### Stated problem:
All of the listing below must be repeated word for word. Pictures are the only thing to omit.

Scene modeling code data:

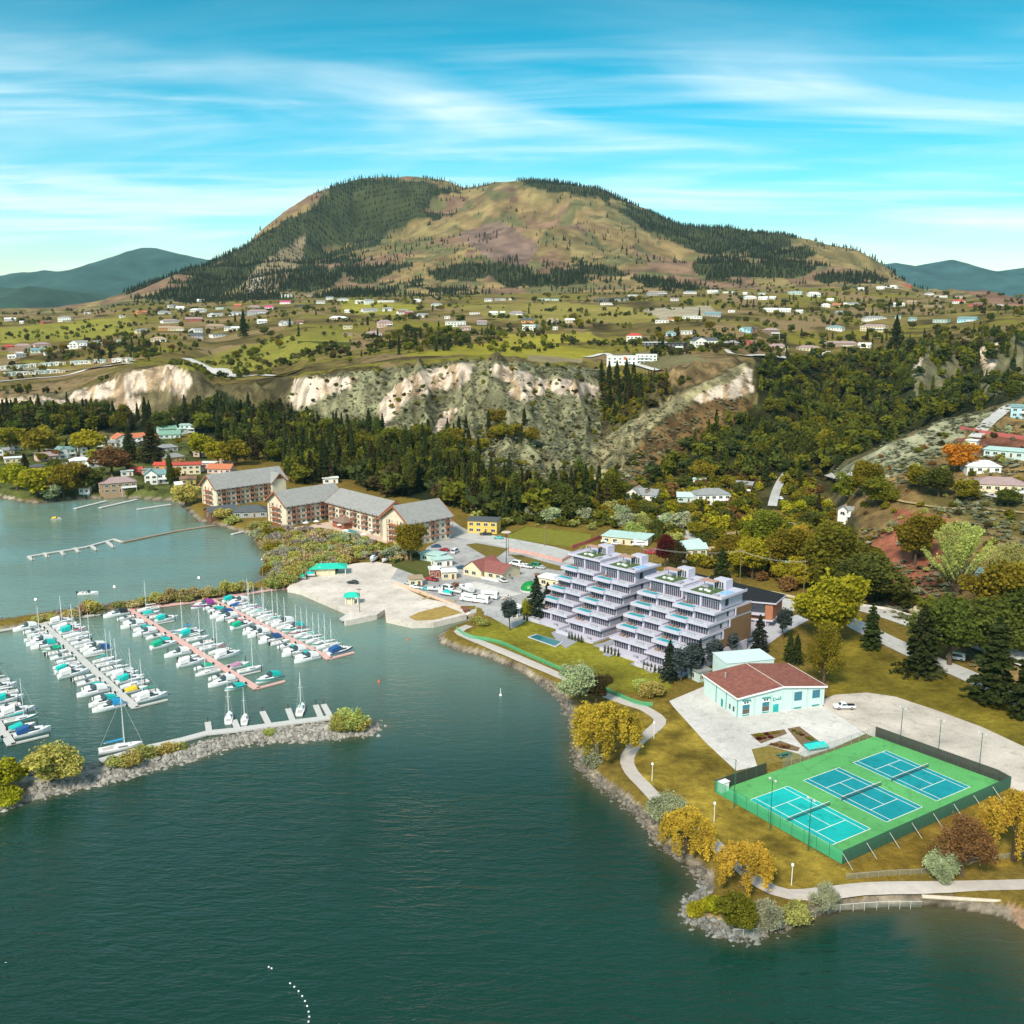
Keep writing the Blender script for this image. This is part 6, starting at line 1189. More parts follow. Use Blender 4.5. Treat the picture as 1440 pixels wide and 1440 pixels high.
def house(u, v, wp, wc, rc, rt='g', st=1, lab='', rz=None, lo=0, name='house', group=None, cat='house', pos=None):
    g = pos or G(u, v, lo)
    if g is None: return None
    x, y, z = g; d = y*cP-(z-CH)*sP; k = d/F; w = wp*k; rng = random.Random(int(u*7+v*13)); w = max(w, 3.5)
    D = min(max(w*.62, 5), 13); h = (2.9*st+.3)*(1 if y < 850 else 1.1); az = math.atan2(x, y); rz = (-az+rng.uniform(-.45, .45)) if rz is None else rz; wm = mat('wall_'+WC[wc][0].replace(' ', '_'), WC[wc][1], .8, .1, .5); rm = mat('roof_'+RC[rc][0].replace(' ', '_'), RC[rc][1], .85, .16, .7)
    o = empty(name, (x, y, z-.1), rz, lab, cat, group); X0, X1 = -w/2, w/2
    zs = [hz1(x+cos(rz)*a-sin(rz)*b_, y+sin(rz)*a+cos(rz)*b_) for a, b_ in ((X0,0),(X1,0),(X1,D),(X0,D))]; base = min(zs)-z-.4; o.location.z = max(z-.1, sum(zs)/4); base = min(zs)-o.location.z-.6
    rise = min(D*.24, 2.6); e = .55
    if rt == 'g':
        m = MB(); m.add([(X0,0,base),(X1,0,base),(X1,D,base),(X0,D,base),(X0,0,h),(X1,0,h),(X1,D,h),(X0,D,h),(X0,D/2,h+rise-.1),(X1,D/2,h+rise-.1)], [(0,1,5,4),(1,2,6,9,5),(2,3,7,6),(3,0,4,8,7)]); m.build('wall', wm, o)
        zz = h-e*rise/(D/2); m = MB(); m.add([(X0-e,-e,zz),(X1+e,-e,zz),(X1+e,D/2,h+rise),(X0-e,D/2,h+rise),(X1+e,D+e,zz),(X0-e,D+e,zz)]+[(X0-e,-e,zz+.25),(X1+e,-e,zz+.25),(X1+e,D/2,h+rise+.25),(X0-e,D/2,h+rise+.25),(X1+e,D+e,zz+.25),(X0-e,D+e,zz+.25)], [(6,7,8,9),(9,8,10,11),(0,1,7,6),(1,2,8,7),(2,4,10,8),(0,6,9,3),(3,9,11,5),(0,3,2,1),(3,5,4,2)]); rf = m.build('roof', rm, o)
    elif rt == 'x':      # gable end to the front plus a side wing
        m = MB(); a, b_ = X0, X0+w*.5; m.add([(a,-1.5,base),(b_,-1.5,base),(b_,D,base),(a,D,base),(a,-1.5,h),(b_,-1.5,h),(b_,D,h),(a,D,h),((a+b_)/2,-1.5,h+rise*1.2),((a+b_)/2,D,h+rise*1.2)], [(0,1,5,8,4),(1,2,6,5),(2,3,7,9,6),(3,0,4,7)]); m.add([(b_,0,base),(X1,0,base),(X1,D,base),(b_,D,base),(b_,0,h),(X1,0,h),(X1,D,h),(b_,D,h),(X1,D/2,h+rise)], [(0,1,5,4),(1,2,6,8,5),(2,3,7,6)]); m.build('wall', wm, o)
        xm = (a+b_)/2; zt = h+rise*1.2+.15; ze = h-.3; m = MB(); m.add([(a-e,-1.5-e,ze),(xm,-1.5-e,zt),(xm,D+e,zt),(a-e,D+e,ze),(b_+e,-1.5-e,ze),(b_+e,D+e,ze)], [(0,1,2,3),(1,4,5,2)]); m.add([(xm+.3,-e,ze+.03),(X1+e,-e,ze+.03),(X1+e,D/2,h+rise+.1),(xm+.3,D/2,h+rise+.1),(X1+e,D+e,ze+.03),(xm+.3,D+e,ze+.03)], [(0,1,2,3),(3,2,4,5)]); rf = m.build('roof', rm, o)
    elif rt == 'h':
        m = MB(); m.box(X0, X1, 0, D, base, h); m.build('wall', wm, o); q = D/2*.9; m = MB(); zz = h-.15; m.add([(X0-e,-e,zz),(X1+e,-e,zz),(X1+e,D+e,zz),(X0-e,D+e,zz),(X0+q,D/2,h+rise),(X1-q,D/2,h+rise)], [(0,1,5,4),(1,2,5),(2,3,4,5),(3,0,4),(0,3,2,1)]); rf = m.build('roof', rm, o)
    else:
        m = MB(); m.box(X0, X1, 0, D, base, h); m.build('wall', wm, o); m = MB(); m.box(X0-.5, X1+.5, -.6, D+.3, h, h+.35); rf = m.build('roof', rm, o)
    n = max(2, int(w/3.6)); yy = -.05
    for s_ in range(st):
        for i in range(n):
            xx = X0+w*(i+.5)/n; yf = -1.55 if (rt == 'x' and xx < X0+w*.5) else yy
            if s_ == 0 and i == n//2: put_win(o, xx, yf, .15, 0, 1.0, 2.1, mat('door_brown', (.15,.07,.04), .6), 'door')
            else: put_win(o, xx, yf, .9+2.9*s_, 0, min(1.9, w/n*.55), 1.35)
        put_win(o, X1+.05, D*.4, .9+2.9*s_, pi/2); put_win(o, X0-.05, D*.5, .9+2.9*s_, -pi/2)
    if rng.random() < .5 and wp > 10 and rt != 'f': m = MB(); m.box(X0+w*.3, X0+w*.3+.8, D*.55, D*.55+.7, h, h+rise+1.0); m.build('chimney', MATS.get('red_brick') or wm, rf)
    if rt != 'f' and st > 1 or rng.random() < .25:
        zf = 2.9*(st-1)+.05; m = MB(); dy = -2.0 if rt != 'x' else -2.0; xa, xb = (X0+w*.52, X1-.2); m.box(xa, xb, dy, -.11, zf-.2, zf); m.box(xa, xb, dy, dy+.08, zf+.002, zf+.9); [m.box(q, q+.15, dy+.1, dy+.25, base, zf-.203) for q in (xa+.1, xb-.3)]; m.build('deck', WHITE, o)
    return o
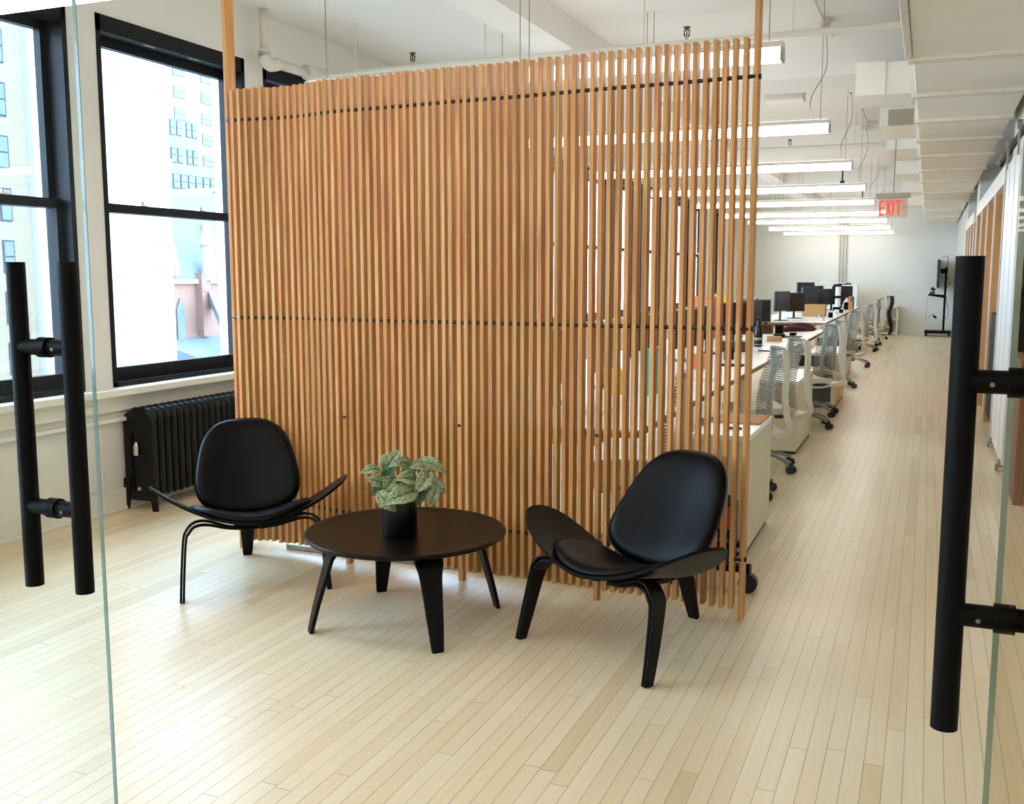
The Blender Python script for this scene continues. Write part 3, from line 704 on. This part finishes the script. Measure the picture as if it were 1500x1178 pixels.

### Completed task:
Keep writing the Blender script for this image. This is part 6, starting at line 1189. More parts follow. Use Blender 4.5. Treat the picture as 1440 pixels wide and 1440 pixels high.
def house(u, v, wp, wc, rc, rt='g', st=1, lab='', rz=None, lo=0, name='house', group=None, cat='house', pos=None):
    g = pos or G(u, v, lo)
    if g is None: return None
    x, y, z = g; d = y*cP-(z-CH)*sP; k = d/F; w = wp*k; rng = random.Random(int(u*7+v*13)); w = max(w, 3.5)
    D = min(max(w*.62, 5), 13); h = (2.9*st+.3)*(1 if y < 850 else 1.1); az = math.atan2(x, y); rz = (-az+rng.uniform(-.45, .45)) if rz is None else rz; wm = mat('wall_'+WC[wc][0].replace(' ', '_'), WC[wc][1], .8, .1, .5); rm = mat('roof_'+RC[rc][0].replace(' ', '_'), RC[rc][1], .85, .16, .7)
    o = empty(name, (x, y, z-.1), rz, lab, cat, group); X0, X1 = -w/2, w/2
    zs = [hz1(x+cos(rz)*a-sin(rz)*b_, y+sin(rz)*a+cos(rz)*b_) for a, b_ in ((X0,0),(X1,0),(X1,D),(X0,D))]; base = min(zs)-z-.4; o.location.z = max(z-.1, sum(zs)/4); base = min(zs)-o.location.z-.6
    rise = min(D*.24, 2.6); e = .55
    if rt == 'g':
        m = MB(); m.add([(X0,0,base),(X1,0,base),(X1,D,base),(X0,D,base),(X0,0,h),(X1,0,h),(X1,D,h),(X0,D,h),(X0,D/2,h+rise-.1),(X1,D/2,h+rise-.1)], [(0,1,5,4),(1,2,6,9,5),(2,3,7,6),(3,0,4,8,7)]); m.build('wall', wm, o)
        zz = h-e*rise/(D/2); m = MB(); m.add([(X0-e,-e,zz),(X1+e,-e,zz),(X1+e,D/2,h+rise),(X0-e,D/2,h+rise),(X1+e,D+e,zz),(X0-e,D+e,zz)]+[(X0-e,-e,zz+.25),(X1+e,-e,zz+.25),(X1+e,D/2,h+rise+.25),(X0-e,D/2,h+rise+.25),(X1+e,D+e,zz+.25),(X0-e,D+e,zz+.25)], [(6,7,8,9),(9,8,10,11),(0,1,7,6),(1,2,8,7),(2,4,10,8),(0,6,9,3),(3,9,11,5),(0,3,2,1),(3,5,4,2)]); rf = m.build('roof', rm, o)
    elif rt == 'x':      # gable end to the front plus a side wing
        m = MB(); a, b_ = X0, X0+w*.5; m.add([(a,-1.5,base),(b_,-1.5,base),(b_,D,base),(a,D,base),(a,-1.5,h),(b_,-1.5,h),(b_,D,h),(a,D,h),((a+b_)/2,-1.5,h+rise*1.2),((a+b_)/2,D,h+rise*1.2)], [(0,1,5,8,4),(1,2,6,5),(2,3,7,9,6),(3,0,4,7)]); m.add([(b_,0,base),(X1,0,base),(X1,D,base),(b_,D,base),(b_,0,h),(X1,0,h),(X1,D,h),(b_,D,h),(X1,D/2,h+rise)], [(0,1,5,4),(1,2,6,8,5),(2,3,7,6)]); m.build('wall', wm, o)
        xm = (a+b_)/2; zt = h+rise*1.2+.15; ze = h-.3; m = MB(); m.add([(a-e,-1.5-e,ze),(xm,-1.5-e,zt),(xm,D+e,zt),(a-e,D+e,ze),(b_+e,-1.5-e,ze),(b_+e,D+e,ze)], [(0,1,2,3),(1,4,5,2)]); m.add([(xm+.3,-e,ze+.03),(X1+e,-e,ze+.03),(X1+e,D/2,h+rise+.1),(xm+.3,D/2,h+rise+.1),(X1+e,D+e,ze+.03),(xm+.3,D+e,ze+.03)], [(0,1,2,3),(3,2,4,5)]); rf = m.build('roof', rm, o)
    elif rt == 'h':
        m = MB(); m.box(X0, X1, 0, D, base, h); m.build('wall', wm, o); q = D/2*.9; m = MB(); zz = h-.15; m.add([(X0-e,-e,zz),(X1+e,-e,zz),(X1+e,D+e,zz),(X0-e,D+e,zz),(X0+q,D/2,h+rise),(X1-q,D/2,h+rise)], [(0,1,5,4),(1,2,5),(2,3,4,5),(3,0,4),(0,3,2,1)]); rf = m.build('roof', rm, o)
    else:
        m = MB(); m.box(X0, X1, 0, D, base, h); m.build('wall', wm, o); m = MB(); m.box(X0-.5, X1+.5, -.6, D+.3, h, h+.35); rf = m.build('roof', rm, o)
    n = max(2, int(w/3.6)); yy = -.05
    for s_ in range(st):
        for i in range(n):
            xx = X0+w*(i+.5)/n; yf = -1.55 if (rt == 'x' and xx < X0+w*.5) else yy
            if s_ == 0 and i == n//2: put_win(o, xx, yf, .15, 0, 1.0, 2.1, mat('door_brown', (.15,.07,.04), .6), 'door')
            else: put_win(o, xx, yf, .9+2.9*s_, 0, min(1.9, w/n*.55), 1.35)
        put_win(o, X1+.05, D*.4, .9+2.9*s_, pi/2); put_win(o, X0-.05, D*.5, .9+2.9*s_, -pi/2)
    if rng.random() < .5 and wp > 10 and rt != 'f': m = MB(); m.box(X0+w*.3, X0+w*.3+.8, D*.55, D*.55+.7, h, h+rise+1.0); m.build('chimney', MATS.get('red_brick') or wm, rf)
    if rt != 'f' and st > 1 or rng.random() < .25:
        zf = 2.9*(st-1)+.05; m = MB(); dy = -2.0 if rt != 'x' else -2.0; xa, xb = (X0+w*.52, X1-.2); m.box(xa, xb, dy, -.11, zf-.2, zf); m.box(xa, xb, dy, dy+.08, zf+.002, zf+.9); [m.box(q, q+.15, dy+.1, dy+.25, base, zf-.203) for q in (xa+.1, xb-.3)]; m.build('deck', WHITE, o)
    return o
The Blender Python script for this scene continues. Write part 3, from line 704 on. This part finishes the script. Measure the picture as if it were 1500x1178 pixels.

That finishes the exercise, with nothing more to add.